## Start Given material

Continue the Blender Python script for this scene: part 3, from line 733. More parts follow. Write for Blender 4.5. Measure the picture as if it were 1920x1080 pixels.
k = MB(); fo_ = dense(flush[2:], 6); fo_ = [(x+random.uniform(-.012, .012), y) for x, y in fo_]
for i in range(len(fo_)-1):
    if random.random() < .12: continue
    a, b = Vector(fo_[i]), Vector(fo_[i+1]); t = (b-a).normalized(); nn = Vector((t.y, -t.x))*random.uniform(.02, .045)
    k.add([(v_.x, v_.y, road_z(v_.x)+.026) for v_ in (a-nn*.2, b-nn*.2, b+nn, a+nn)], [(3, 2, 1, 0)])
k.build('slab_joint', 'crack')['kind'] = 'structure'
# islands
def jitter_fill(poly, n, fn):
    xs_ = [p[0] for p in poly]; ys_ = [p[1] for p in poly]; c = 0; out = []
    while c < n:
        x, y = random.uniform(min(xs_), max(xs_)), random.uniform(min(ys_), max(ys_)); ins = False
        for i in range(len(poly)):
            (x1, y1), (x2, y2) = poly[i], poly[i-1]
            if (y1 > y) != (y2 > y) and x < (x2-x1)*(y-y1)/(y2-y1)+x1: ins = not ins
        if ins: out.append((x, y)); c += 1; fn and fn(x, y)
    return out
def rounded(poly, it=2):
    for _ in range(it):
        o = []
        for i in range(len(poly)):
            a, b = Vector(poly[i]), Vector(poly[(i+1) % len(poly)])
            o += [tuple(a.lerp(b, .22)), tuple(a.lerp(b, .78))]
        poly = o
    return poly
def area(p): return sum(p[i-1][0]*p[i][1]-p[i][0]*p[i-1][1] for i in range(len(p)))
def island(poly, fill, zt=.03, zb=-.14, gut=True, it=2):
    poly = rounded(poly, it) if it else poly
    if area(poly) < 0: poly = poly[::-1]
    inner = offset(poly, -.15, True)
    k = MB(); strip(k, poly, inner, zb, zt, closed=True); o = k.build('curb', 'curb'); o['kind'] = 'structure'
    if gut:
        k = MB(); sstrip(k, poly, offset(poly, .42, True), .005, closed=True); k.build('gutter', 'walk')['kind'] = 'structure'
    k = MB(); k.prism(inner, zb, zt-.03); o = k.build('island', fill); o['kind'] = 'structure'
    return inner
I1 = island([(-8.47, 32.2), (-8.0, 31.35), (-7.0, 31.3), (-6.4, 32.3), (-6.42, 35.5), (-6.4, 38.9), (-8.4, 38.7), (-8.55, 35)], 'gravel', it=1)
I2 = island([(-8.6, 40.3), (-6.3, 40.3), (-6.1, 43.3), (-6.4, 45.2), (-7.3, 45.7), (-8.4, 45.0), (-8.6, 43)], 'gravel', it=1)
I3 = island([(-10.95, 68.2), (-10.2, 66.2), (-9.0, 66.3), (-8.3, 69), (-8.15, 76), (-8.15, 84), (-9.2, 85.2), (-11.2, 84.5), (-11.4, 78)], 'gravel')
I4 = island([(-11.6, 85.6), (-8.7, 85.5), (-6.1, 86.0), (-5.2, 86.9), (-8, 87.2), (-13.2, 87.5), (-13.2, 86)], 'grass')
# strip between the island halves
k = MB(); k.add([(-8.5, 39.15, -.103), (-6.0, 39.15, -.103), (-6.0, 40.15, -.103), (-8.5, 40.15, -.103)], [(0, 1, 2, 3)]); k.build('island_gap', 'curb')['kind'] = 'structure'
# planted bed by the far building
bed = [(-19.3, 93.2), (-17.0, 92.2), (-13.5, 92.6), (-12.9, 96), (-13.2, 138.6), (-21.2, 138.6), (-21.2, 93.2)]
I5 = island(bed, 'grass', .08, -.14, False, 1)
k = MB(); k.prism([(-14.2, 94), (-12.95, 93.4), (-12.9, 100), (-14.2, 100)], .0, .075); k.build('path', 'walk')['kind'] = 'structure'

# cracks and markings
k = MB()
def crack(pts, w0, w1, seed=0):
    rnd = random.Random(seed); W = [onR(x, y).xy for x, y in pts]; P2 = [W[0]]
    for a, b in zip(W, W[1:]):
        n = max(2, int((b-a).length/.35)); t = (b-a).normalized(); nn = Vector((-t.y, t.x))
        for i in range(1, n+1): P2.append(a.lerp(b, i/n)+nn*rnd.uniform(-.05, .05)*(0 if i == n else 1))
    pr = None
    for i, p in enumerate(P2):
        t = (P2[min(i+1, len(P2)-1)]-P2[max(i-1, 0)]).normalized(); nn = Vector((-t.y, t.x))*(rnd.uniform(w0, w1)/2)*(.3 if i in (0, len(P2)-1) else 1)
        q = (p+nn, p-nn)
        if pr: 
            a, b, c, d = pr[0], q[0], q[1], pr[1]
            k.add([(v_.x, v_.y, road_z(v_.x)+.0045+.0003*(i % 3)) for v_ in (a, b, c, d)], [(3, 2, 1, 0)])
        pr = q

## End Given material

§ **Your instructions**
Please repeat the material above, word for word and in full.

§ **Task result**
Continue the Blender Python script for this scene: part 3, from line 733. More parts follow. Write for Blender 4.5. Measure the picture as if it were 1920x1080 pixels.
k = MB(); fo_ = dense(flush[2:], 6); fo_ = [(x+random.uniform(-.012, .012), y) for x, y in fo_]
for i in range(len(fo_)-1):
    if random.random() < .12: continue
    a, b = Vector(fo_[i]), Vector(fo_[i+1]); t = (b-a).normalized(); nn = Vector((t.y, -t.x))*random.uniform(.02, .045)
    k.add([(v_.x, v_.y, road_z(v_.x)+.026) for v_ in (a-nn*.2, b-nn*.2, b+nn, a+nn)], [(3, 2, 1, 0)])
k.build('slab_joint', 'crack')['kind'] = 'structure'
# islands
def jitter_fill(poly, n, fn):
    xs_ = [p[0] for p in poly]; ys_ = [p[1] for p in poly]; c = 0; out = []
    while c < n:
        x, y = random.uniform(min(xs_), max(xs_)), random.uniform(min(ys_), max(ys_)); ins = False
        for i in range(len(poly)):
            (x1, y1), (x2, y2) = poly[i], poly[i-1]
            if (y1 > y) != (y2 > y) and x < (x2-x1)*(y-y1)/(y2-y1)+x1: ins = not ins
        if ins: out.append((x, y)); c += 1; fn and fn(x, y)
    return out
def rounded(poly, it=2):
    for _ in range(it):
        o = []
        for i in range(len(poly)):
            a, b = Vector(poly[i]), Vector(poly[(i+1) % len(poly)])
            o += [tuple(a.lerp(b, .22)), tuple(a.lerp(b, .78))]
        poly = o
    return poly
def area(p): return sum(p[i-1][0]*p[i][1]-p[i][0]*p[i-1][1] for i in range(len(p)))
def island(poly, fill, zt=.03, zb=-.14, gut=True, it=2):
    poly = rounded(poly, it) if it else poly
    if area(poly) < 0: poly = poly[::-1]
    inner = offset(poly, -.15, True)
    k = MB(); strip(k, poly, inner, zb, zt, closed=True); o = k.build('curb', 'curb'); o['kind'] = 'structure'
    if gut:
        k = MB(); sstrip(k, poly, offset(poly, .42, True), .005, closed=True); k.build('gutter', 'walk')['kind'] = 'structure'
    k = MB(); k.prism(inner, zb, zt-.03); o = k.build('island', fill); o['kind'] = 'structure'
    return inner
I1 = island([(-8.47, 32.2), (-8.0, 31.35), (-7.0, 31.3), (-6.4, 32.3), (-6.42, 35.5), (-6.4, 38.9), (-8.4, 38.7), (-8.55, 35)], 'gravel', it=1)
I2 = island([(-8.6, 40.3), (-6.3, 40.3), (-6.1, 43.3), (-6.4, 45.2), (-7.3, 45.7), (-8.4, 45.0), (-8.6, 43)], 'gravel', it=1)
I3 = island([(-10.95, 68.2), (-10.2, 66.2), (-9.0, 66.3), (-8.3, 69), (-8.15, 76), (-8.15, 84), (-9.2, 85.2), (-11.2, 84.5), (-11.4, 78)], 'gravel')
I4 = island([(-11.6, 85.6), (-8.7, 85.5), (-6.1, 86.0), (-5.2, 86.9), (-8, 87.2), (-13.2, 87.5), (-13.2, 86)], 'grass')
# strip between the island halves
k = MB(); k.add([(-8.5, 39.15, -.103), (-6.0, 39.15, -.103), (-6.0, 40.15, -.103), (-8.5, 40.15, -.103)], [(0, 1, 2, 3)]); k.build('island_gap', 'curb')['kind'] = 'structure'
# planted bed by the far building
bed = [(-19.3, 93.2), (-17.0, 92.2), (-13.5, 92.6), (-12.9, 96), (-13.2, 138.6), (-21.2, 138.6), (-21.2, 93.2)]
I5 = island(bed, 'grass', .08, -.14, False, 1)
k = MB(); k.prism([(-14.2, 94), (-12.95, 93.4), (-12.9, 100), (-14.2, 100)], .0, .075); k.build('path', 'walk')['kind'] = 'structure'

# cracks and markings
k = MB()
def crack(pts, w0, w1, seed=0):
    rnd = random.Random(seed); W = [onR(x, y).xy for x, y in pts]; P2 = [W[0]]
    for a, b in zip(W, W[1:]):
        n = max(2, int((b-a).length/.35)); t = (b-a).normalized(); nn = Vector((-t.y, t.x))
        for i in range(1, n+1): P2.append(a.lerp(b, i/n)+nn*rnd.uniform(-.05, .05)*(0 if i == n else 1))
    pr = None
    for i, p in enumerate(P2):
        t = (P2[min(i+1, len(P2)-1)]-P2[max(i-1, 0)]).normalized(); nn = Vector((-t.y, t.x))*(rnd.uniform(w0, w1)/2)*(.3 if i in (0, len(P2)-1) else 1)
        q = (p+nn, p-nn)
        if pr: 
            a, b, c, d = pr[0], q[0], q[1], pr[1]
            k.add([(v_.x, v_.y, road_z(v_.x)+.0045+.0003*(i % 3)) for v_ in (a, b, c, d)], [(3, 2, 1, 0)])
        pr = q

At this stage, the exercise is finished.